Set task
Go through the material and tally the lines containing the string "this". Give the total alone.

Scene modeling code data
=====

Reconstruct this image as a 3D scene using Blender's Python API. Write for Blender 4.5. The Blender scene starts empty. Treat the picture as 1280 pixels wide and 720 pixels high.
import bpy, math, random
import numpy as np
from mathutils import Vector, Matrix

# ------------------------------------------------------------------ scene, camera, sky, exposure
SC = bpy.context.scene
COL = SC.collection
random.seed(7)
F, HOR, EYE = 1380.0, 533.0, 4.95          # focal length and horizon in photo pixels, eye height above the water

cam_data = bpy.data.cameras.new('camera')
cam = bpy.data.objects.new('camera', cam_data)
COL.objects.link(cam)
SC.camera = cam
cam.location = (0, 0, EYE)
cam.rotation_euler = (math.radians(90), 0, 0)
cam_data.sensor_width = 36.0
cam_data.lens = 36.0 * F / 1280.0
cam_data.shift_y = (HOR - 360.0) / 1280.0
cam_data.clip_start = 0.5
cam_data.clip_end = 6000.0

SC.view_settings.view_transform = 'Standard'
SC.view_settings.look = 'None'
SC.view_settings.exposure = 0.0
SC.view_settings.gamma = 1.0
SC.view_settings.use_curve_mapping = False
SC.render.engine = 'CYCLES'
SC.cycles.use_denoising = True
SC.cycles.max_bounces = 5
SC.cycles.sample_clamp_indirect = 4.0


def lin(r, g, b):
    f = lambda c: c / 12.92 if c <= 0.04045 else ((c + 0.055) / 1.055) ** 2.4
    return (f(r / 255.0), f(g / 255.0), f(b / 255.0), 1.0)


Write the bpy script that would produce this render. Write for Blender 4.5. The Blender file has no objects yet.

=====

Task response
2